Still, the mine stayed afloat, and Palmer stayed rich.

Rather than support the mine’s growth—something that would increase his own earnings—Palmer has actively blocked CITIC’s operations. He denied permissions for tailings dam expansions and dragged CITIC through a drawn-out legal battle. The man profiting from every tonne CITIC produces is now stifling their production.

All while bankrolling a political party that claims CITIC is a national security threat.

Millions in Misinformation: The Election Blitz

The Trumpet of Patriots isn’t limiting its campaign to TV doom-mongering. It has emerged as one of the biggest political advertisers this election season, spending a staggering $5.6 million on television and $4.2 million on YouTube. That puts Palmer’s party in close competition with the major players, Labor and the Coalition.

And while Palmer might shout about protecting Aussie sovereignty, he’s spending some of that ad money earned through royalties paid by a Chinese state-owned company.

This contradiction is central to the entire Trumpet of Patriots platform: using nationalist fear to rally voters, while simultaneously enriching itself from the very foreign interests it demonises.

The Bigger Picture: Playing Politics With Paranoia

The ad’s suggestion that the Cape Preston port can host a large Chinese ground force? Pure fiction. It’s a commercial port used for iron ore exports, built under Australian law, operated by Australian workers, and located in a tightly monitored industry.

There’s no imminent invasion.

But there is a political strategy.

In a digitally saturated election, fear sells. Palmer knows this. By stoking nationalist fears, blaming China, and pointing fingers at Labor, the Trumpet of Patriots is trying to carve out electoral ground among right-leaning voters who feel alienated by the major parties.

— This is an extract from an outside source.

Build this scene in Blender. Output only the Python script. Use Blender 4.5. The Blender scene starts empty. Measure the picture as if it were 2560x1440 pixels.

And he’s doing it with money from Chinese iron ore.

The Existential Dilemma: What If the Trumpet Wins?

If the Trumpet of Patriots were to truly follow through on their rhetoric—say, shutting down foreign-owned operations in WA—they’d be undercutting the very source of their campaign funds.

So here’s the paradox: Does the Trumpet of Patriots hate foreigners so much it’s willing to put itself out of business?

At the very least, the party’s scare campaign is less about real policy and more about stirring the pot—loudly, expensively, and hypocritically.

Because when the smoke clears and the ads stop running, the truth is simple: Australia isn’t under siege—but its voters are being played.